Stage Set for 200m Battles: Eoin Corby Joins Darragh Greene on 2:10 & Mona McSharry Sets 2:25 Heats Mark Before Niamh Coyne’s Big 2:26 PB In Semis

Progress in the Irish pool has been largely a matter of individuals against the clock this week at National Team Trials in Dublin but this evening Eoin Corby and a 2:10.99 ahead of Darragh Greene marked one of two 200m breaststroke battles that hinted at the brighter swimmer-versus-swimmer (and not just clock) future Irish swimming can look forward to if it keeps up the fine work underway.
Greene, second through to the final today, holds the Irish record at 2:10.05. He and Eoin Corby, 19, will battle each other and a Tokyo Olympics target time of 2:10.35 tomorrow in the showdown on the last day of the meet.

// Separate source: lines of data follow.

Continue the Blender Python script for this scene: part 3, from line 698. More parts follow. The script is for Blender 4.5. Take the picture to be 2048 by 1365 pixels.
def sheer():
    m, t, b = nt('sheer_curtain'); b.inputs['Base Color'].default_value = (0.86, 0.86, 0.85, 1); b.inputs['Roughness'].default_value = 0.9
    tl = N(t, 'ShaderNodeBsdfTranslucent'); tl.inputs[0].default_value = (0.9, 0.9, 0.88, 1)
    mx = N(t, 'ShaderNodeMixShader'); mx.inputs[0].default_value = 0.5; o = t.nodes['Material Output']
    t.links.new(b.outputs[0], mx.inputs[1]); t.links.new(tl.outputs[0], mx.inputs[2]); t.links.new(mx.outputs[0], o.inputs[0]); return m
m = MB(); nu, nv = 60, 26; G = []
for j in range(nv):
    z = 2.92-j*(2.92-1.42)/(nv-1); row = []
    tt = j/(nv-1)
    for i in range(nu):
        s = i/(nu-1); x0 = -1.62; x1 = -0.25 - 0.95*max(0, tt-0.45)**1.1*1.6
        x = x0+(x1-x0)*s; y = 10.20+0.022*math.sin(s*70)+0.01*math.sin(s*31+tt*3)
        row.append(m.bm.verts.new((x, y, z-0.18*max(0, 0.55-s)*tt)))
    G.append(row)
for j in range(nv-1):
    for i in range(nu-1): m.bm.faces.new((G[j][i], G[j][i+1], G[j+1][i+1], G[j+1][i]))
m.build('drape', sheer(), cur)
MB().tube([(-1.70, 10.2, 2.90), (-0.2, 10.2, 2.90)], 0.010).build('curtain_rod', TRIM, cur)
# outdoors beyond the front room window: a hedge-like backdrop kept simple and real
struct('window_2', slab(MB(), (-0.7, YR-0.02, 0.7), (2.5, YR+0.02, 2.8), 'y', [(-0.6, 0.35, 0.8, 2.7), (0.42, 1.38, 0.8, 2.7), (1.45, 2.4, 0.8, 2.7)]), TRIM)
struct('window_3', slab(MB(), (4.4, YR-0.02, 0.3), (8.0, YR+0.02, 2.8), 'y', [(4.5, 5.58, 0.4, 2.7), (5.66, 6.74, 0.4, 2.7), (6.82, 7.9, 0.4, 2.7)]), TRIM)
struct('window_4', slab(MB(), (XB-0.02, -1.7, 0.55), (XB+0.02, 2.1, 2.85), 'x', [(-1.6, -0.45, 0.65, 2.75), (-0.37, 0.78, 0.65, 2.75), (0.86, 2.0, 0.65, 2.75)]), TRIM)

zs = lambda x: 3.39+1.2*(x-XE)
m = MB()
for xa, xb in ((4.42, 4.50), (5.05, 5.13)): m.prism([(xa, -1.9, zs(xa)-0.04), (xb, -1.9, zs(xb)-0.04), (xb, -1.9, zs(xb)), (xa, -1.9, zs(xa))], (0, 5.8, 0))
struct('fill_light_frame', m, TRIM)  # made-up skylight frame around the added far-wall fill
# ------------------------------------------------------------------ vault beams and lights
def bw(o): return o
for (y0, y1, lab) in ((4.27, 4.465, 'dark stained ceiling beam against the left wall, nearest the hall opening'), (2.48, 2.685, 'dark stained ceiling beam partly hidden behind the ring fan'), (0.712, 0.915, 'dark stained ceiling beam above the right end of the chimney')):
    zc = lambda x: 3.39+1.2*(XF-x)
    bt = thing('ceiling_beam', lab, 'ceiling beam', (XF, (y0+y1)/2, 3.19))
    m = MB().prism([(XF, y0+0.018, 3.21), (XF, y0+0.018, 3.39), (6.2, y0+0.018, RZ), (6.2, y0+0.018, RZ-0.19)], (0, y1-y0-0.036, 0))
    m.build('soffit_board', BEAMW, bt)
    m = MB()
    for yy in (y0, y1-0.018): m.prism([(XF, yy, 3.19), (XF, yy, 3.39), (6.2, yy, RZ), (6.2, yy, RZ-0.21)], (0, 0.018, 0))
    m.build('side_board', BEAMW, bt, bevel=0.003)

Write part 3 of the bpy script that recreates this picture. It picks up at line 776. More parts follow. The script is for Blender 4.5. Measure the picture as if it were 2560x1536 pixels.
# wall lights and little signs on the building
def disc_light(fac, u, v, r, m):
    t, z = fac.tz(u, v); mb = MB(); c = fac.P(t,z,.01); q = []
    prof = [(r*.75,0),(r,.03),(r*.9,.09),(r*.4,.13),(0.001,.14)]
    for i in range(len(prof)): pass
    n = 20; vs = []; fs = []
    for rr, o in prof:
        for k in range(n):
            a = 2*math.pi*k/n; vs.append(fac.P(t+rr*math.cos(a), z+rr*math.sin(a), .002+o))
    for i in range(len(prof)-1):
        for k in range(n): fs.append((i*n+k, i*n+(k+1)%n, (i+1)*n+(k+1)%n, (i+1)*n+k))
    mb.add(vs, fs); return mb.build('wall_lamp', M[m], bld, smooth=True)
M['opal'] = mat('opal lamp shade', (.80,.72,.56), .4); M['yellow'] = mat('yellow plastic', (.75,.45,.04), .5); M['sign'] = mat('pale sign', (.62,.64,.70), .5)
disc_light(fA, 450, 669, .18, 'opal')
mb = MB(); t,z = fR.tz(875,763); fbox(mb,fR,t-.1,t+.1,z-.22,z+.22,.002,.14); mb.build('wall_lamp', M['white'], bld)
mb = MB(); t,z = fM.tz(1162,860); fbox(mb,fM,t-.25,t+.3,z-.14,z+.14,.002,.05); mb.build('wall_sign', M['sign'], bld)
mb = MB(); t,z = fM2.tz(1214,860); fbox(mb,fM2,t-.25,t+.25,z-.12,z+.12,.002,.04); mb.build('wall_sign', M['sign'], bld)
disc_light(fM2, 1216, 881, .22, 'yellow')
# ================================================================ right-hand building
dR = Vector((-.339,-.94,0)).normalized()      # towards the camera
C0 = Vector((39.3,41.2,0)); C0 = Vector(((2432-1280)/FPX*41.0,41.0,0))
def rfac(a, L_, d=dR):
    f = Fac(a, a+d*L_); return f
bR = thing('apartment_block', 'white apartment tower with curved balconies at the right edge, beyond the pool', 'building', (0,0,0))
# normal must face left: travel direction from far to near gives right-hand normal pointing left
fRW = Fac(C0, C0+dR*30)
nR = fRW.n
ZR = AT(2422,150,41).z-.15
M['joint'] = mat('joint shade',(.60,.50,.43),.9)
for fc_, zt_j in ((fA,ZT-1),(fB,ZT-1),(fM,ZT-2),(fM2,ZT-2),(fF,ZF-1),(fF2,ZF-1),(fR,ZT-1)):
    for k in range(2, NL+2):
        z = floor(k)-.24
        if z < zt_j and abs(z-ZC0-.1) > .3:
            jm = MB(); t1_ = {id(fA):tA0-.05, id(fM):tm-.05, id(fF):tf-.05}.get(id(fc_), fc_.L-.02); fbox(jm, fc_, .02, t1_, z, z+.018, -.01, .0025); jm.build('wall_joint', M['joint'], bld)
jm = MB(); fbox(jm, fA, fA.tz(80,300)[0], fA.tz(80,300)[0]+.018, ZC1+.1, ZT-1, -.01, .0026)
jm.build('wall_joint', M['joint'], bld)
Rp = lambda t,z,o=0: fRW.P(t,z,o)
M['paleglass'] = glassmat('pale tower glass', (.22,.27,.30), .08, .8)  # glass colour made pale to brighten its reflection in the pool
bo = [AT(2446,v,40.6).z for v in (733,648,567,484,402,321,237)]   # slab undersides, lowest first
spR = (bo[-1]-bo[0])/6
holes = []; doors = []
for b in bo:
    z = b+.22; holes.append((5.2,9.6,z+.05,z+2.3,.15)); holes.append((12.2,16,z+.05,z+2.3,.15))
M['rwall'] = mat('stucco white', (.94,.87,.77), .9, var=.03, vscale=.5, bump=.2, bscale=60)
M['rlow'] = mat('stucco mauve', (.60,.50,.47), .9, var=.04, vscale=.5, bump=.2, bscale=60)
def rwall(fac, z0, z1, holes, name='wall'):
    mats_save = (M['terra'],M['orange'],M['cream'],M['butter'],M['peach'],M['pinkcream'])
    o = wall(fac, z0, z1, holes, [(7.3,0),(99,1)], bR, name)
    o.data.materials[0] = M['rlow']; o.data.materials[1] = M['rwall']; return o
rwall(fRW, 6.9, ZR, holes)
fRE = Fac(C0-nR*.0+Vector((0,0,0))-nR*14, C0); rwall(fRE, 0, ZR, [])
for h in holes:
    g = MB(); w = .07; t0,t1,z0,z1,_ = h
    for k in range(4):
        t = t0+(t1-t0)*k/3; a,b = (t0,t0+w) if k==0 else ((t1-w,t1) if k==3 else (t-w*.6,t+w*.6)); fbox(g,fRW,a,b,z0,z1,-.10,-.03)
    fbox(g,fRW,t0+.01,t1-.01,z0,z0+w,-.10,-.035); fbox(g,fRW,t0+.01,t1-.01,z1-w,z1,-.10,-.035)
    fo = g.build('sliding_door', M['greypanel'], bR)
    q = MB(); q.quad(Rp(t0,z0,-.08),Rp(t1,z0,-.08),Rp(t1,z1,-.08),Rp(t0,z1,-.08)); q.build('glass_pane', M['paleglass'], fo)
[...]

Similarly, the women’s 200m breaststroke today became an event in which eyes will not only be on the clock but the race. Niamh Coyne showed where the future rests in program on the move as she edged ahead of Mona McSharry to claim lane 4 for the final of the 200m breaststroke.
McSharry had taken a hammer to her own Irish Record when she clocked 2:25.92 in heats this morning, Coyne back on 2:30.09, around the time she said she’d been on “for a while now”. No longer after she shadowed McSharry for three lengths, moved up to the record-holder’s shoulder with 20m to go and slowly but surely edged ahead to claim lane 4 in the final on 2:26.73, McSharry on 2:27.44.
The second Irish record of the day fell in the women’s 50m freestyle, Danielle Hill taking the pace on to 25.19 in her semi-final.
The ebb and flow in the women’s 200m breaststroke:
- 34.77; 1:11.33; 1:49.15; 2:26.73 Coyne
- 33.48; 1:10.53; 1:48.66; 2:27.44 McSharry
Their target time for the Tokyo Olympic Games is 2:25.52, 0.4sec inside McSharry’s new Irish record. If McSharry can pace the race right and Coyne can go with her, they would give Ireland a glimpse of a time when the program will be looking for two, not one, qualifiers for Olympic racing in a number of events in senior waters.
- Irish Records: Mona McSharry, Danielle Hill + big PBs for Eoin Corby and Niamh Coyne
- Irish National Team Trials: Schedule / Entries / Results / Ones To Watch / Olympic Selection Policy
- Live coverage on RTE with John Kenny and Nick O’Hare on commentary & Joanne O’Riordan poolside
It wasn’t the first time that Coyne had got to the wall ahead of McSharry. Back in 2018, Coyne won Ireland’s first medal of the Youth Olympics when she claimed silver in the 100m breaststroke adrift Russian Anastasia Makarova, ahead of Lithuania’s Kotryna Teterevkova, with McSharry an agonising 0.02sec shy of delivering two bites of the cherry for Ireland in the midst of a season of struggle a year after cracking the 50, 100 and 200m Irish records.
Much water under the bridge since then, McSharry, on an Irish record of 1:06.29 in the 100m, having been on a big journey and Coyne having stepped up today with a 2:26 200m that bodes well for her transition from junior to senior waters, a journey that can be a struggle for many.
In other action, Jack McMillan led the way into the 100m freestyle final on 49.22 at the helm of four 49s – Jordan Sloan on 49.55, Mac McCusker, 49.78, Gerry Quinn, 49.87, with another 49 swimmer, backstroke ace Shane Ryan, just into the 50sec zone.
The fourth day of action also witnessed a 2:00.48 from Conor Ferguson in the 200m backstroke.